22.6.09
















ON DIRAIT QUE C’EST…

Il fut un temps où produire un nouvel iris signifiait pour l’obtenteur découvrir une subtile différence de ton, un raffinement difficile à distinguer pour un œil d’amateur, qui allait apporter un tout petit élément neuf à une recherche qui s’épuisait. C’était, tout particulièrement en France, au fil des années 20 et 30, au moment de la plus grande gloire des Ferdinand Cayeux, vainement poursuivi par les Vilmorin, Denis, Nonin, Bouscant ou Millet. Cette obligation de faire du neuf avec des matériaux exploités jusqu’à la corde a amené les obtenteurs à recommencer chaque année le travail de l’année précédente pour proposer à leurs clients des variétés dont la nouveauté ne se distinguait qu’à la comparaison rapprochée. Un peu plus mauve ici, un peu plus pourpre là. Un liseré clair ici, une bordure plus foncée ailleurs… Bleu, violet, pourpre, magenta d’un côté, blanc, jaune, mordoré d’un autre ; il fallait jouer sur les nuances à défaut de pouvoir varier les couleurs.

C’est ce qui rend l’identification des anciennes variétés si difficile, voire impossible, pour peu qu’au fil des transplantations elles aient perdu leur nom. Nos jardins regorgent donc de ces iris dont on ne peut rien dire d’autre que : « On dirait que c’est… »

Une de mes voisines est dans ce cas. De chaque côté de sa porte se trouvent des touffes importantes d’un bel iris, de haute taille, avec des fleurs bien proportionnées et élégamment disposées de part de d’autre de tiges solides. De beaux iris, qui ont certainement un jour été baptisé, ont figuré dans un catalogue et sont venus, de Vitry sur Seine ou de Verrières le Buisson orner un jardin de Touraine. Mais ceux qui les ont achetés n’ont pas conservé les identités et maintenant que la mode revient vers les variétés anciennes, les nouveaux propriétaires voudraient bien leur remettre un nom sur le rhizome. Mais c’est presque mission impossible.

Regardez la photo de l’iris de ma voisine.
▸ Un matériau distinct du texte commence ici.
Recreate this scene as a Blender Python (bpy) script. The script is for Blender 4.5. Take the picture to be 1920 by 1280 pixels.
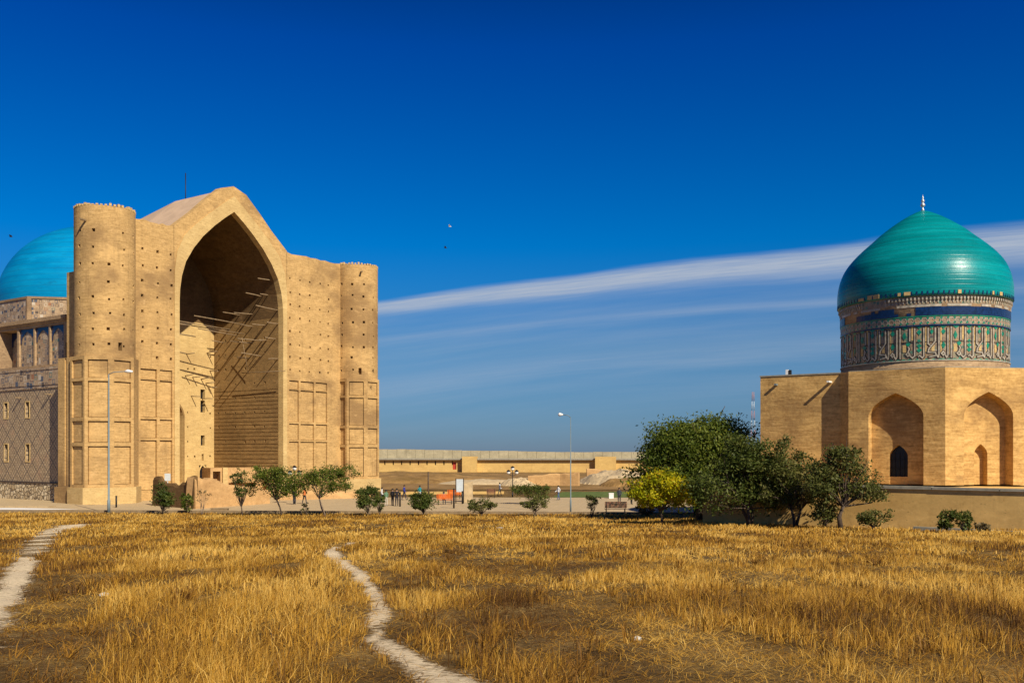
import bpy, bmesh, math, random
import numpy as np
from mathutils import Vector, Matrix

R = math.radians
random.seed(7)
for o in list(bpy.data.objects):
    bpy.data.objects.remove(o)
SC = bpy.context.scene
COL = SC.collection

# ------------------------------------------------------------------ camera
FPX, EYE, HZ = 1800.0, 5.73, 845.0          # focal length in photo pixels, eye height, horizon row
cd = bpy.data.cameras.new('camera')
cam = bpy.data.objects.new('camera', cd)
COL.objects.link(cam)
cam.location = (0, 0, EYE)
cam.rotation_euler = (R(90), 0, 0)
cd.sensor_width = 36
cd.lens = 36 * FPX / 1920
cd.shift_y = (HZ - 640) / 1920
cd.clip_start = 0.1
cd.clip_end = 9000
SC.camera = cam

# ------------------------------------------------------------------ light
SUN_A, SUN_EL = 34.5, 38.0                   # azimuth from the camera's back towards the right, elevation
L = Vector((math.sin(R(SUN_A)) * math.cos(R(SUN_EL)), -math.cos(R(SUN_A)) * math.cos(R(SUN_EL)), math.sin(R(SUN_EL))))
sd = bpy.data.lights.new('sun', 'SUN')
sd.energy = 5.0
sd.angle = R(0.5)
sd.color = (1.0, 0.89, 0.70)
sun = bpy.data.objects.new('sun', sd)
COL.objects.link(sun)
sun.rotation_euler = L.to_track_quat('Z', 'Y').to_euler()
sun.location = (60, -60, 90)

W = bpy.data.worlds.new('World')
SC.world = W
W.use_nodes = True


class NT:
    """small node-tree helper"""
    def __init__(s, tree):
        s.t = tree
        s.n = tree.nodes
        s.l = tree.links

    def new(s, typ, **kw):
        nd = s.n.new(typ)
        for k, v in kw.items():
            setattr(nd, k, v)
        return nd

    def put(s, sock, v):
        if isinstance(v, bpy.types.NodeSocket):
            s.l.new(v, sock)
        elif isinstance(v, (tuple, list)):
            if len(v) == 3 and sock.type == 'RGBA':
                v = tuple(v) + (1,)
            sock.default_value = v
        else:
            sock.default_value = v

    def math(s, op, a, b=0.0, c=0.0, clamp=False):
        nd = s.new('ShaderNodeMath', operation=op, use_clamp=clamp)
        s.put(nd.inputs[0], a)
        s.put(nd.inputs[1], b)
        s.put(nd.inputs[2], c)
        return nd.outputs[0]

    def mix(s, f, a, b, blend='MIX'):
        nd = s.new('ShaderNodeMix', data_type='RGBA', blend_type=blend)
        s.put(nd.inputs[0], f)
        s.put(nd.inputs[6], a)
        s.put(nd.inputs[7], b)
        return nd.outputs[2]

    def noise(s, vec, scale=1.0, detail=3.0, rough=0.55, dist=0.0):
        nd = s.new('ShaderNodeTexNoise')
        s.put(nd.inputs['Vector'], vec)
        nd.inputs['Scale'].default_value = scale
        nd.inputs['Detail'].default_value = detail
        nd.inputs['Roughness'].default_value = rough
        nd.inputs['Distortion'].default_value = dist
        return nd.outputs['Fac']

    def scale(s, vec, sc, rot=(0, 0, 0), loc=(0, 0, 0)):
        nd = s.new('ShaderNodeMapping')
        s.put(nd.inputs[0], vec)
        nd.inputs['Location'].default_value = loc
        nd.inputs['Rotation'].default_value = rot
        nd.inputs['Scale'].default_value = sc
        return nd.outputs[0]

    def ramp(s, f, stops, interp='LINEAR'):
        nd = s.new('ShaderNodeValToRGB')
        s.put(nd.inputs[0], f)
        e = nd.color_ramp.elements
        nd.color_ramp.interpolation = interp
        while len(e) < len(stops):
            e.new(0.5)
        for el, (p, c) in zip(e, stops):
            el.position = p
            el.color = (c, c, c, 1) if isinstance(c, (int, float)) else tuple(c) + (1,)
        return nd.outputs[0]

    def smooth(s, f, a, b):
        nd = s.new('ShaderNodeMapRange', interpolation_type='SMOOTHSTEP')
        s.put(nd.inputs[0], f)
        nd.inputs[1].default_value = a
        nd.inputs[2].default_value = b
        return nd.outputs[0]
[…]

Comparez avec les autres photos présentées. A chaque comparaison on croit avoir trouvé, mais à l’épreuve d’un examen approfondi on constate qu’il y a quelque chose de différent, quelque petit détail qui fait dire que non, ce n’est pas ça.

Ne s’agit-il pas d’ ‘Ambassadeur’ (Vilmorin 20) ? Les sépales ont bien la même couleur, mais les pétales de notre inconnu sont plus clairs, les barbes plus jaunes et plus volumineuses, et les stries des épaules sont moins marquées. Non, ce n’est pas ça.

‘Audran’ (Vilmorin 38) a lui aussi des barbes jaunes, mais il a de fortes stries aux épaules et la teinte des pétales est plus mauve. Non, ce n’est pas ça.

On croit qu’on y est avec ‘Député Nomblot’ (Cayeux 29), mais ce dernier se présente sous une forme plus moderne : les sépales se tiennent mieux et les pétales sont plus vifs.

‘Directeur Pinelle’ (Cayeux 32) en revanche est un peu plus clair et, lui aussi, de forme un peu plus moderne. Le contraste de ‘Madame Henri Cayeux’ (Cayeux 24) est plus marqué : ce n’est pas ça. Les barbes de ‘Madame Ulman’ (Cayeux 36) sont orangées… ‘Don Juan’ (Cayeux 28) a un filet clair au bord des sépales ; caractère qu’on retrouve chez ‘Marinella’ (Cayeux 37) avec des pétales plus clairs ; quant à ‘Prosper Laugier’ (Verdier 14), c’est la teinte des sépales, plus clairs et plus bruns, qui ne va pas…

Des iris magenta clair sur amarante ou grenat, il y en a des dizaines dans les catalogues des années 30, et nous ne disposons que d’un nombre restreint de photographies (photo dont l’authenticité, d’ailleurs, peut facilement être mise en doute). Il faut donc se rendre à l’évidence : il n’est pas possible de donner un nom à l’iris de ma voisine, car la seule chose qu’on puisse en dire c’est qu’il ne s’appelle pas ‘Untel’ ou ‘Tel Autre’. Désormais il s’appellera toujours ‘Bel Inconnu’.